What’s interesting is that if *The Fourth Kind* had come out ten years later, it would probably be some kind of limited series on a streaming platform, not just because Hollywood makes fewer of these sorts of movies now, but because it so plainly matches the tone and look that have become de rigueur for Netflix and Hulu and Amazon. If you’ve seen *The Haunting of Hill House* or *Castle Rock* or other attempts to bring the mature horror sensibility to television, you’ll recognize the same sort of cool blue, quasi-naturalistic aesthetic, the same severity in tone and drama, and the same rank expository dialogue masquerading as sincerity or lyricism.

It also doesn't help that the film comes off like a pastiche of earlier, better works in the horror/paranormal genre. *The Fourth Kind* borrows the chill of a tree-lined, isolated community, shared delusion, inscrutable gods, and owl-o-phobia of *Twin Peaks* to much lesser ends. It steals the “experts assembling” and purloined little girl elements from *Poltergeist*. It takes the unexplained occurrences, ancient civilization call out, and guttural voice from the beyond of *The Exorcist*. Just about everything *The Fourth Kind* does, someone else has done much better.

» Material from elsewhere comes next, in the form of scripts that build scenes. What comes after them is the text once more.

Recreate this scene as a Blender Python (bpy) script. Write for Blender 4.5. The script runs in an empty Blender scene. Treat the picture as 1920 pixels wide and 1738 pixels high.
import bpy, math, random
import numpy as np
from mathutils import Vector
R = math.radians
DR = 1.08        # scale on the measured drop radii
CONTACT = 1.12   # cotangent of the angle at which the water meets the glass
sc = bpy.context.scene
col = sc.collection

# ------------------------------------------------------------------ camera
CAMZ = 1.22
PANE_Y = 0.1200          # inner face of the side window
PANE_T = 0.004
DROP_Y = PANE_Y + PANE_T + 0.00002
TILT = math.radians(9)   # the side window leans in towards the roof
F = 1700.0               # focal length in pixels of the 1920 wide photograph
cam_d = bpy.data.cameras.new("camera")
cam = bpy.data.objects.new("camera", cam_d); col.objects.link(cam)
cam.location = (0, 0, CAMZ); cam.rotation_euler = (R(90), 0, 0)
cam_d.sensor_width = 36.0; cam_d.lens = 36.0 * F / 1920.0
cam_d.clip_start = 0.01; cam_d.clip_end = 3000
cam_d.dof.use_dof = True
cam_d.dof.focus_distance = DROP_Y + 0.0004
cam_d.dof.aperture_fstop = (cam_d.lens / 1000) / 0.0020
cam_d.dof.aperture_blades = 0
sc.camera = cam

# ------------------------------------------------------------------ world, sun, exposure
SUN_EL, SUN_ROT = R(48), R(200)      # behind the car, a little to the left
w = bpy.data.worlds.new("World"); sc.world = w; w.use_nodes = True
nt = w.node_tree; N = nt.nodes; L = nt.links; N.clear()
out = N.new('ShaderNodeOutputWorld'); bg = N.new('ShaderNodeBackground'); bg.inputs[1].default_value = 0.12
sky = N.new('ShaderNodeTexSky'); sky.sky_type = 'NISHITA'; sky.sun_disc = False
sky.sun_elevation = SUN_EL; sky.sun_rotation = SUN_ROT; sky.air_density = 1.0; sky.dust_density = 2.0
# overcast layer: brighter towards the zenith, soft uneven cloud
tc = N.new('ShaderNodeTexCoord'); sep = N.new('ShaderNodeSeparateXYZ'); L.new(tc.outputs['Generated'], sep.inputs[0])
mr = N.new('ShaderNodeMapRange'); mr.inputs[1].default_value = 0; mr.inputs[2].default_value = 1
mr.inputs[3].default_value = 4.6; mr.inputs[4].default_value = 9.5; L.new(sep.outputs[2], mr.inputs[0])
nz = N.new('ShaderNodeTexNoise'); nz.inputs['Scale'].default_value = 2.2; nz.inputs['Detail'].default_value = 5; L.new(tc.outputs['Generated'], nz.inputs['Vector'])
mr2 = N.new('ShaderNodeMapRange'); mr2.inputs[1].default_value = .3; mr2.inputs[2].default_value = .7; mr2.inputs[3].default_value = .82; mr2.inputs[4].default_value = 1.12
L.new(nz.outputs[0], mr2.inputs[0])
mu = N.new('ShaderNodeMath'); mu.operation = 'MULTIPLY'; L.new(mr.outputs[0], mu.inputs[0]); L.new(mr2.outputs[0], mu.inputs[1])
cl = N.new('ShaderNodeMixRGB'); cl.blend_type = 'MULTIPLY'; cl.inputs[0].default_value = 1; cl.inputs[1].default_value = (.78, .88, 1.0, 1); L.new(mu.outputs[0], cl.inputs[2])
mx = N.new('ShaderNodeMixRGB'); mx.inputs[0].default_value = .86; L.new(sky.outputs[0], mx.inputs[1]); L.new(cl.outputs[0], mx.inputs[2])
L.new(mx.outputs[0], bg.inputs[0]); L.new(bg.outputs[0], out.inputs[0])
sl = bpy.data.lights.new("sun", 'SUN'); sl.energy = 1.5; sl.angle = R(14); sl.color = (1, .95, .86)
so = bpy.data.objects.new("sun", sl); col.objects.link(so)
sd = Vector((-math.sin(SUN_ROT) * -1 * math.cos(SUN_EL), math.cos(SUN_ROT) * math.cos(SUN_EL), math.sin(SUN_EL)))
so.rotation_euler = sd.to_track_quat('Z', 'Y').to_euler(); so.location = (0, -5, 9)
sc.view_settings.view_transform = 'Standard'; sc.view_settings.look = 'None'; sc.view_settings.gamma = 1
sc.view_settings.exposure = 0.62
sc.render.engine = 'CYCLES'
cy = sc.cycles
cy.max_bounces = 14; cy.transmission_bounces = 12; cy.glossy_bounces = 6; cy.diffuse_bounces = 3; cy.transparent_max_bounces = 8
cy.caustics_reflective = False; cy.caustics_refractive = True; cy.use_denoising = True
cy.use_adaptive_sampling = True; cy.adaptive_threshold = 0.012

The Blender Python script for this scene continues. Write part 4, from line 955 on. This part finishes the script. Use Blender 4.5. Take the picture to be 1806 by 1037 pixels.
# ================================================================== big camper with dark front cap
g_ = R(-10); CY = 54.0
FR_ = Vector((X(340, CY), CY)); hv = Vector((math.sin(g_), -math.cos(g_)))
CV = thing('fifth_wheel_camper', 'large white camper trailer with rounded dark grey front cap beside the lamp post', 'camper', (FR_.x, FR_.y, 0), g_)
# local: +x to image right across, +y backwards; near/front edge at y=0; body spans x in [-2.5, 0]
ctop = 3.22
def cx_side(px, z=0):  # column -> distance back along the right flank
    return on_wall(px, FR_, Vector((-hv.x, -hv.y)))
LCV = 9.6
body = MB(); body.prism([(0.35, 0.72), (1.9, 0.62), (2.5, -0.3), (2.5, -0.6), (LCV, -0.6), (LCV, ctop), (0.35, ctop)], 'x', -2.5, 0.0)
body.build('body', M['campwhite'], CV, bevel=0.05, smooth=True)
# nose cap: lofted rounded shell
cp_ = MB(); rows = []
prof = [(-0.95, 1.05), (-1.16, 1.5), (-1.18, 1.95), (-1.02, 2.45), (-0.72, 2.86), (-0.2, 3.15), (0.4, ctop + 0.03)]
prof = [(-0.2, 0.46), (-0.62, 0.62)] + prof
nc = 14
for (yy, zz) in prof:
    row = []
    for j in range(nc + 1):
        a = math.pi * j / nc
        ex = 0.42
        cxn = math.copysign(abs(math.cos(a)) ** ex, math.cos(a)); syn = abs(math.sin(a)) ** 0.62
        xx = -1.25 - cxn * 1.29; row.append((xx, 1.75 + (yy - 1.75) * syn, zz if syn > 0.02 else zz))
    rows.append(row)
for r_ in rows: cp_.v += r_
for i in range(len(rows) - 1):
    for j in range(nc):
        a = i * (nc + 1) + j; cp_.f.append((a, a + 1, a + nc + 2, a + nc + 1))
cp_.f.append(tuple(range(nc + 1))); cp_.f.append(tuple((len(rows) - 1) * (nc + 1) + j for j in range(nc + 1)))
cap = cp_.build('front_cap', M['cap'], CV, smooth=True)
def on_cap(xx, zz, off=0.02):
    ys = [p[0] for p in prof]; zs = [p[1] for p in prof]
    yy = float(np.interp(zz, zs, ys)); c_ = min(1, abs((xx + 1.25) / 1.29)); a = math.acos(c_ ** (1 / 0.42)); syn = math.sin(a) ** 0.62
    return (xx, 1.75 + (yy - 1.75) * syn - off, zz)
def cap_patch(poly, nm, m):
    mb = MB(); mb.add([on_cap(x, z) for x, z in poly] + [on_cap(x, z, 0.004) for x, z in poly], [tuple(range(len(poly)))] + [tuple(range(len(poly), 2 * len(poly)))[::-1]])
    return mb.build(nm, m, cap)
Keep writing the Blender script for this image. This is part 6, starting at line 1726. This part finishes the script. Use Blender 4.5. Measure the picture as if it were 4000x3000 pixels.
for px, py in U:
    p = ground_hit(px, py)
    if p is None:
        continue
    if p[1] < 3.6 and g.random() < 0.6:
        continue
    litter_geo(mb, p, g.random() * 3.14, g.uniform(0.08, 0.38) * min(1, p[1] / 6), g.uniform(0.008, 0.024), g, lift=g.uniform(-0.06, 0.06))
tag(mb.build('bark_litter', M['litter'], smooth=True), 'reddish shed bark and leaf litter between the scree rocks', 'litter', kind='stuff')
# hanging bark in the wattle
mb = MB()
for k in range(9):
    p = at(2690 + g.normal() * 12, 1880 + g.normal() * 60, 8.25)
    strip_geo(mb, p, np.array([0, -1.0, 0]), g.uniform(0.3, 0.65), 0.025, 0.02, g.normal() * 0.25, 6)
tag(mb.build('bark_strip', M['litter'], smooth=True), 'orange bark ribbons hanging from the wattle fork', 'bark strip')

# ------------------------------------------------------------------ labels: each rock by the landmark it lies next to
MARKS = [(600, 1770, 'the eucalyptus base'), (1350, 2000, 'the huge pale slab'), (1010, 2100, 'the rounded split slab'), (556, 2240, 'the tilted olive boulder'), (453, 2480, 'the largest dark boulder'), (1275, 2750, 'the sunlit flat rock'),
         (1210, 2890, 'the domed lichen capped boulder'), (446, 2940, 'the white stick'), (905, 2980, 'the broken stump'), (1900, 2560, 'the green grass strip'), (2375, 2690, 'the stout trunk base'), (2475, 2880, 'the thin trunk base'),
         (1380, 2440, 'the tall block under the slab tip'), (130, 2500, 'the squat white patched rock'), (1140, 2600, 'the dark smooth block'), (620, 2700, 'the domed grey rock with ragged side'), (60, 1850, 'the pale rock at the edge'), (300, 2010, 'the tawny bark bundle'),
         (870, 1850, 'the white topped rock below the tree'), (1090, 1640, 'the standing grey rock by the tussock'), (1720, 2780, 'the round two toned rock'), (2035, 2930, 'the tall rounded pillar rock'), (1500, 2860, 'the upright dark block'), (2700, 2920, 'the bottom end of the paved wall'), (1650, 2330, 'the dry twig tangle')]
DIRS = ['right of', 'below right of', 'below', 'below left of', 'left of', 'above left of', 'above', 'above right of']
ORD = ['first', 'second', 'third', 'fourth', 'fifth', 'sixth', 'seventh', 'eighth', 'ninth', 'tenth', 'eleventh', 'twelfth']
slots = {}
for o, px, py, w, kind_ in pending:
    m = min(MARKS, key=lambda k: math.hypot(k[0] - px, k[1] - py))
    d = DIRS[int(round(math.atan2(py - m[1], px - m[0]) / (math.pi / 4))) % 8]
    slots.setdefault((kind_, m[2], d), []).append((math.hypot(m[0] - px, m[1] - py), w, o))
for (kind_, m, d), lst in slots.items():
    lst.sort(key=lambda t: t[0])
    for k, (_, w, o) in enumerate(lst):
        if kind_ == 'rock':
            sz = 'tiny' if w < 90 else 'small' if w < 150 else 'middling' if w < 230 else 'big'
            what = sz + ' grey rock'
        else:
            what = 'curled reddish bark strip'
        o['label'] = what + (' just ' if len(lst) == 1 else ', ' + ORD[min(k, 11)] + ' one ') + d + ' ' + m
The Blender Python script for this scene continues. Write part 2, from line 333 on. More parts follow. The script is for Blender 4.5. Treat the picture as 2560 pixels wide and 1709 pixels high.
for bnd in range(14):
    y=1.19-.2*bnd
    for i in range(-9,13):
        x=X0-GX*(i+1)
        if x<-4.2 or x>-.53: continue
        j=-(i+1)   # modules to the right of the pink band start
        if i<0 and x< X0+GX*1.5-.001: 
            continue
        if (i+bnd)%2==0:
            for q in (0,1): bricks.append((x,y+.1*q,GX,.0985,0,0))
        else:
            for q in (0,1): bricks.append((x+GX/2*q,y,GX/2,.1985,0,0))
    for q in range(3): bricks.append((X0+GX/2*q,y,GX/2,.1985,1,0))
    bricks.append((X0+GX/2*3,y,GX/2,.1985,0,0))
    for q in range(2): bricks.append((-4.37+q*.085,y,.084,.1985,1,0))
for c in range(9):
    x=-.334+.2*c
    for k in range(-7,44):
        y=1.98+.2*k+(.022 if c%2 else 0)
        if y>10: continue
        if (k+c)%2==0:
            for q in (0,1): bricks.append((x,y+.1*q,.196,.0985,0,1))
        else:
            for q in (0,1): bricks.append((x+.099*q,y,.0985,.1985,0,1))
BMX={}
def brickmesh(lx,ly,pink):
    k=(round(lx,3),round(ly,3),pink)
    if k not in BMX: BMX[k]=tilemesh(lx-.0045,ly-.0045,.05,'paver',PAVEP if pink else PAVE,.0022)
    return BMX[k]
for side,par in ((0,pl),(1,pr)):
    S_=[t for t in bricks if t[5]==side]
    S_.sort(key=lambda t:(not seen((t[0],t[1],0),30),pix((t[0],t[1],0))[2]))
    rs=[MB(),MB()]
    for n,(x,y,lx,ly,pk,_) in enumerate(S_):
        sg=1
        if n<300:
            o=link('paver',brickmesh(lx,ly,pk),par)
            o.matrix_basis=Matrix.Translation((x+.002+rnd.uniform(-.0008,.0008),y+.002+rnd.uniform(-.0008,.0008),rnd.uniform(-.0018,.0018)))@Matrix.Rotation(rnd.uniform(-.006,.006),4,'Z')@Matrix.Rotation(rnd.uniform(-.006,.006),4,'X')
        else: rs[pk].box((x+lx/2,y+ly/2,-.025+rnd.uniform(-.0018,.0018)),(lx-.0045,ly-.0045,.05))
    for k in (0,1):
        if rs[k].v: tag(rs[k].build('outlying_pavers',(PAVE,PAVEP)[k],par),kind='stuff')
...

The only things that can the movie can boast are Jovovitch’s performance, which elevates a subpar script, and a handful of good scares, owing more to the bag of usual cinematic tricks or the contemplation of real life horrors than any achievement in storytelling or tension-building. The characters are flat, representing archetypes like the no-nonsense sheriff or the skeptical but helpful friend, each with essentially no arcs to speak of. The wind-up is long and dull, giving the audience few reasons to care about anyone or anything before the spooky stuff begins. And the film’s high-tension moments are contrived and ultimately underwhelming.

Worse still, there is so much flash and so much “extra” in the presentation that feels cheesy. There’s sweeping shots of the Alaskan vista, or camera-spins around a subject, or splitscreens that add very little to the story or mood beyond “look what we can do.” Zooming shots on the speaker of a tape recorder, or repeated swirling shots of a creepy owl, or overly busy little montages only serve to produce a film that seems to have restless leg syndrome. None of these flourishes enhance the film, instead giving it the mere trappings of excitement that the story and characters alone cannot muster.

With that, and the implausibility of the “ripped from real life” conceit, the interjection of “documentary footage” and “primary source materials” into what is nominally a dramatization feels more and more like a pale gimmick, one that weakens the film as a whole. And yet, without them, all this movie would be is a standard issue, middle-of-the-road paranormal thriller, as easily forgotten as it was conjured up. Even then, it might have succeeded better as a straight dramatization, or better yet as a straight up faux documentary, rather than this split-the-baby approach where the efforts at verisimilitude are unconvincing and the efforts at adapted drama are unavailing.

All that leaves the audience with is the horror of the premise, the realization that it would, in fact, be pretty freaky if aliens had spurred the creation myth of ancient civilizations and returned to study us. Like its chintzier network television counterparts of old, all *The Fourth Kind* can do is draft on its viewers’ tantalizing fear of that sort of thought, rather than on any sort of worthy realization of it.